Après cette déflagration joyeuse, place à la colère de NO TURNING BACK. Arrivés à peine quinze minutes avant de monter sur scène, les Néerlandais implorent les fans de « nous donner de l’énergie ! ». Groovy et traversé de passages plus lourds et mid-tempo, le hardcore du quintet transforme la fosse en un ring : moins de participants que précédemment mais plus de violence comme sur le brûlot, aussi court qu’intense, qu’est "Never Give Up". Le chanteur se lance dans des discours fédérateurs, rappelle le passé ouvrier des membres du groupe et précise que « tout le monde est le bienvenu sauf ceux qui ont de la haine pour les autres ». Malgré les efforts du gang né en 1997, seuls les aficionados réagissent à ces 35 minutes de furie ; la majorité du public reste insensible à cette déflagration old-school.

Ce vendredi soir voit alterner formations qui misent tout sur la musique et d’autres qui préfèrent offrir un spectacle total. Tel est la cas des inclassables KRAV BOCA dont les 50 minutes nagent entre concert et performance, entre spectacle grand-guignol et ambiances malsaines. Leur mélange de rap, de metal et de punk, au son rendu encore plus étrange par la présence d’une mandoline, explose en cris de rage assénés par les deux chanteurs masqués qui galopent sur les planches, animaux en folie, sans laisse, à deux doigts de l’asphyxie tant ils ne cessent de courir. La chanteuse n’est pas en reste et, le micro posé, devient la comparse de l’homme de feu, énergumène qui joue avec les flammes, qui fait crisser en gerbes d’étincelles une disqueuse sur son corps métallisé avant de se rouler par terre et de s’arracher son costume d’or comme s’il se déchirait la peau, la bave aux lèvres. Les deux larrons se retrouvent même dans une bulle de gaze, chrysalide dont ils s’extirpent en une sorte d’accouchement dégénéré. Des fumigènes crépitent dans la salle qui devient un enfer rougeoyant où les silhouettes des pogoteurs dessinent un sabbat écarlate. A la mode grecque et à l’appel du groupe sur le bien nommé "Canette", les spectateurs, après avoir hurlé « Antifascisti » à pleins poumons, lancent leur gobelet sur scène.
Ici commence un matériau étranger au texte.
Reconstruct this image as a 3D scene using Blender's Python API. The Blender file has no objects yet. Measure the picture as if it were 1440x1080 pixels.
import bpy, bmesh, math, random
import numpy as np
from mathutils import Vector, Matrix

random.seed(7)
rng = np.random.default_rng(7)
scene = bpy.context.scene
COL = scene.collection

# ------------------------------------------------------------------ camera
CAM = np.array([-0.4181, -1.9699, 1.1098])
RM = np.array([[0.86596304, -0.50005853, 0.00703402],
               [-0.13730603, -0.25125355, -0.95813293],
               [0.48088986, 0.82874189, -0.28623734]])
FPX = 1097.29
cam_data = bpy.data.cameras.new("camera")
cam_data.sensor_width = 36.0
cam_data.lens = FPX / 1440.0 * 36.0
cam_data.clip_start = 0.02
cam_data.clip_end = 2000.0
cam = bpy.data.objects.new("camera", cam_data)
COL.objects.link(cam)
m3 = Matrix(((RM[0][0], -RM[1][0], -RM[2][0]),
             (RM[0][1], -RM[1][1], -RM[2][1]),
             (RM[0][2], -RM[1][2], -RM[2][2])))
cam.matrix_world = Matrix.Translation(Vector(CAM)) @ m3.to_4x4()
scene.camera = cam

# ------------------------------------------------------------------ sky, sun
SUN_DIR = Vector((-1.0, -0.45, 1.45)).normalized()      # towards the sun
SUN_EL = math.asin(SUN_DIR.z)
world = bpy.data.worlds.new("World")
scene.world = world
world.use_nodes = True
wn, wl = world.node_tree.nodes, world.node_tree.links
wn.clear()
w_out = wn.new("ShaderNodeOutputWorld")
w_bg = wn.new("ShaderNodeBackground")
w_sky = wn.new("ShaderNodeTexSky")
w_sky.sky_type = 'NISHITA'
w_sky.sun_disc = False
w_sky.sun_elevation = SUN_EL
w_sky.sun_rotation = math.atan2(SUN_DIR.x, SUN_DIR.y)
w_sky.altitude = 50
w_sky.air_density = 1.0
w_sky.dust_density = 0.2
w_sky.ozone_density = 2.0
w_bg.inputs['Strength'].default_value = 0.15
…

Et c’est parti pour des allers-retours incessants de verres en plastique... Le chaos est total pour cette fête sexy et dérangée... et tant pis si la mise en place n’est guère carrée, si le son est parfois brouillon : l’essentiel est dans la folie, dans le déchaînement d'essence, des sens.
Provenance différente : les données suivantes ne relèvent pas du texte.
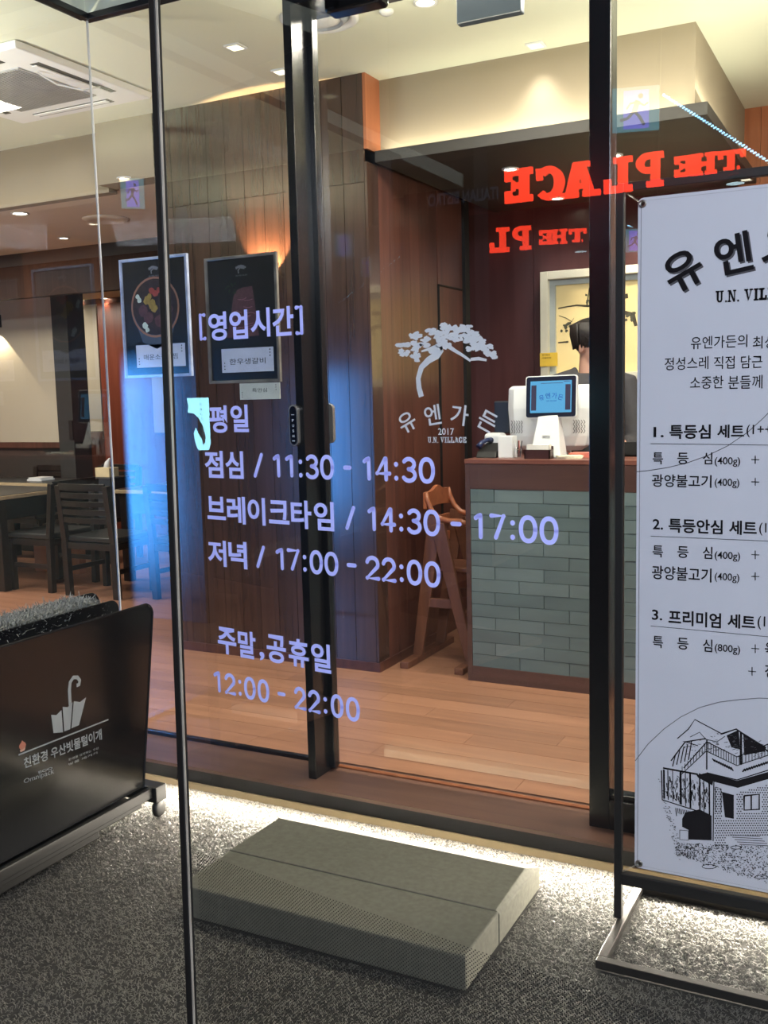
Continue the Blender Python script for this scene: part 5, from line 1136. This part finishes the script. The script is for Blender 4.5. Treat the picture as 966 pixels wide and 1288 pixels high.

Retour à la sobriété... et à Paris avec le Oï de LION'S LAW. Wattie dans son T-shirt KOMINTERN SECT clamera, après une heure d'effort, « Ne jamais trahir, c’est le plus important ! ». Le concert aura parfaitement obéi à cette injonction avec une succession de titres qui respirent les valeurs du punk. La férocité est là, rehaussée de touches mélodiques ("Brother", d’une basse très présente ( "Fidèle", chanté en français, ou "PBS") et de vocaux enragés ("Sewer Rats"). Cette agressivité permet aux adeptes du pogo de s’en donner à cœur joie, comme sur un "The Code" mordant. Deux punks tout droit sortis des 70’s finissantes, crêtes iroquoises florissantes, paradent même sur scène avant que Franck, veste sans manche mais avec badges, de BREAKOUT ne vienne pousser la chansonnette – énervée la chansonnette. Entre extraits de son dernier album « Evermore » et classiques ("Lafayette") LION’S LAW a donné une solide leçon de Oï. En bonus, une reprise réussie de "I Ran" de A FLOCK OF SEAGULLS, fomation britannique de new wave – dont je vous conseille d’aller voir le clip original ; toute une époque...
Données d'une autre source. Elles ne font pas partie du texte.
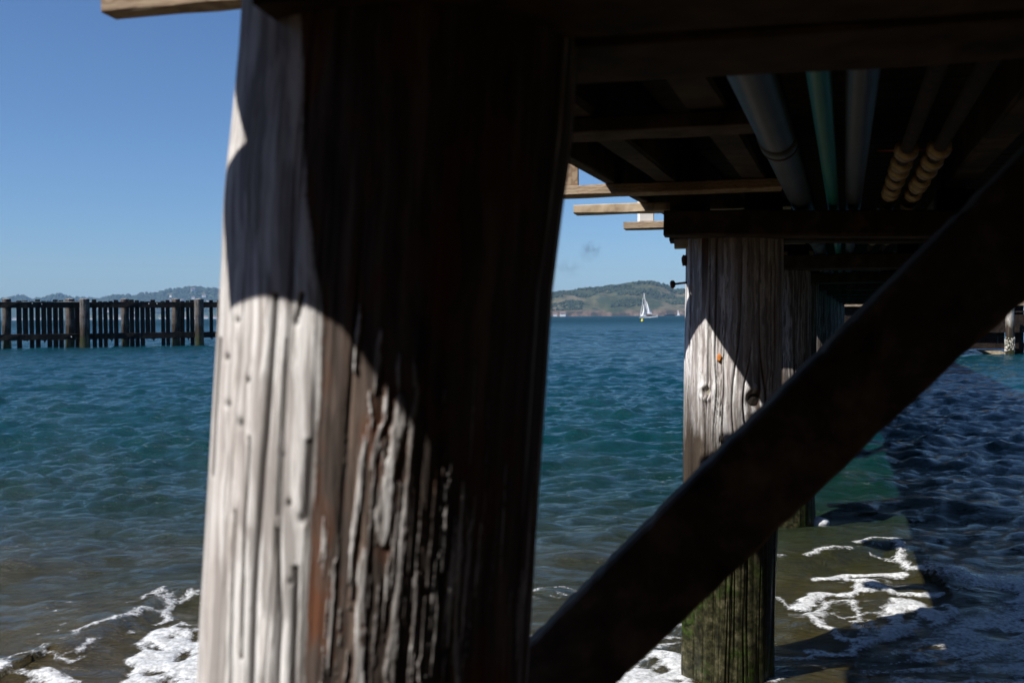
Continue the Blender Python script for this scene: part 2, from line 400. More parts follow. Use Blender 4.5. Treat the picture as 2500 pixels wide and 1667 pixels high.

Il revient à TAGADA JONES de clôturer cette salve réjouissante de décibels et d’énergie. Aucun problème pour les Bretons qui, en vieux briscards des planches, distillent sans trembler leurs titres punk metal, où l’on croise du BERU ("De Rires et de Larmes"), pour leur côté français contestataires, du THE EXPLOITED voire du MÖTORHEAD. Talent et expérience sont réunis pour mettre le Palais des Grottes "A feu et à Sang". Les musiciens, sobrement vêtus de jeans et de t-shirts noirs, attaquent fort avec un "Le Dernier Baril" tout feu, tout (lance-)flammes à la RAMMSTEIN. Entre hommages ("Vendredi 13") et hymnes puissants, parfaits pour brailler ("Morts aux Cons"), les vétérans déroulent sans fausse note. Le public, parmi lequel des enfants accrochés aux barrières, connaît ses classiques ("Zéro de Conduite", "De l’Amour et du Sang", "Je Suis Démocratie") et même les titres plus anecdotiques ("Le Poignard"). L’enchaînement, alors que la fin approche, de "Manipulé" et "Le Feu aux Poudres", rend toute sa vigueur à une fosse qui s’éclate dans une ambiance chaleureuse. Les fans portent même un festivalier en fauteuil roulant jusqu’à la scène. Belle image, comme celle des deux jeunes filles invitées à chanter le refrain du génial "Cayenne", reprise de PARABELLUM ajoutée à l’improviste. Quand les lumières s’allument, la sono diffuse "Porcherie" des BERU... que TAGADA JONES et la foule chantent ensemble en guise de conclusion fraternelle.